Em solo nacional, três temas azedam facilmente qualquer debate, despertando impulsos primitivos que cegam cidadãos exemplares e assanham pessoas dadas à reflexão: comunismo, religião e futebol (já que o fado perdeu músculo). Os dois primeiros têm sido aqui recorrentemente invocados, mas de futebol não tenho falado. Chegou agora a vez de tocar no assunto, mesmo correndo o risco de despertar o hooligan escondido que habita dentro de um ou outro leitor.
A despesa com a compra de jogadores por parte das maiores equipas é, nas circunstâncias da vida do país e atendendo à dimensão financeira dos clubes, qualquer coisa de obsceno. Ainda assim, nos tempos mais recentes, Porto e Sporting têm mostrado um comportamento despesista aparentemente controlado: o primeiro, por causa dos sucessos desportivos e porque gasta menos com os jogadores que compra do que com aqueles que vende; o segundo, porque tem mantido uma política de aquisições relativamente moderada.

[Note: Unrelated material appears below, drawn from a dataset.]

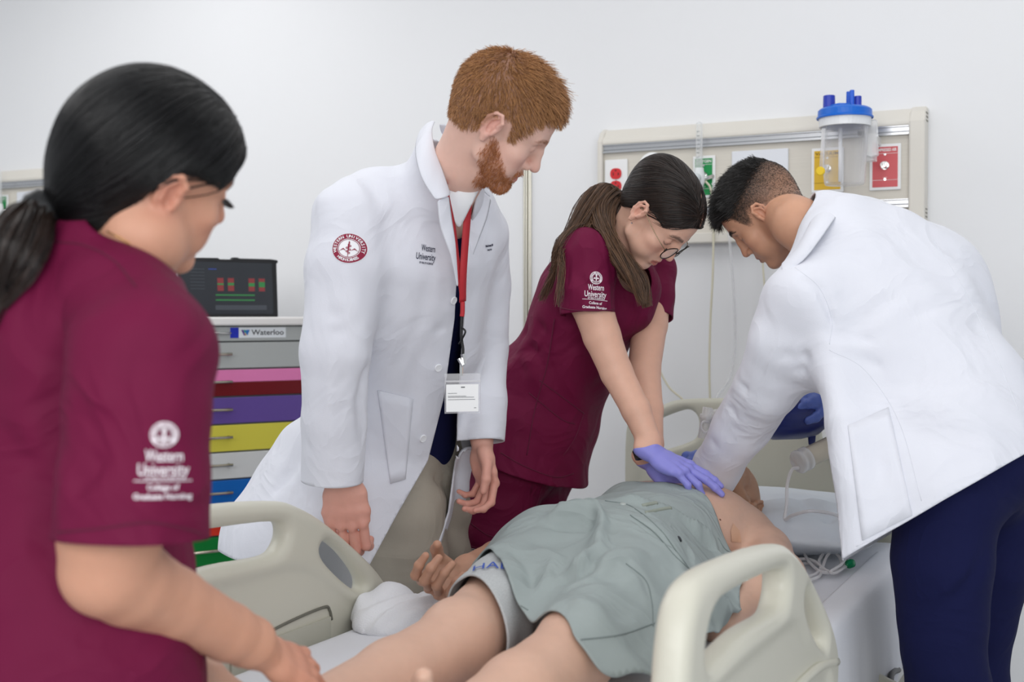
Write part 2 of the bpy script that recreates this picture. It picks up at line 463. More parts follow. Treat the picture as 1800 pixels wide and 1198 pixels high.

Já o mesmo não se passa, todavia, com o Benfica, que todos os anos compra uma dúzia de futebolistas bastante caros, cedendo-os no ano seguinte por valores inferiores. Talvez seja preciso recordar aos mais distraídos que as receitas desportivas do «clube da águia», frequentemente fora da Liga dos Campeões, têm sido inferiores às dos outros dois, apesar de ter ainda o maior número de adeptos. Entretanto, só neste início de época já gastou mais de 23 milhões de Euros, prometendo outras compras para os próximos dias.
Nada disto incomodaria particularmente se não fossem duas situações objectivas. Desde logo o facto de o Benfica (como os outros, aliás) continuar a dever muito dinheiro ao fisco, e de a insolvência total ser algo de materialmente possível. Só que no dia em que isso estiver para acontecer, governo algum aceitará a falência técnica do clube, pois tal reduziria metade da população a um intolerável estado depressivo e fá-lo-ia perder as eleições seguintes. Serão então os cidadãos contribuintes, azuis, verdes, encarnados e de todas as cores, incluindo ainda todos aqueles que detestam futebol, a pagar facturas e hipotecas.
A segunda situação é, no fundo, uma constatação: governante algum se deu ao trabalho de, pelo menos, apelar publicamente ao comedimento dos gastos e à necessidade de se pagar o devido ao erário público. Não sei porquê, tenho a impressão de que o esquecimento tem alguma coisa a ver com a proximidade de uma ida a votos e de ser preciso, da parte de quem deseje ardentemente conquistar a maioria dos eleitores, um certo cuidado com as causas fracturantes.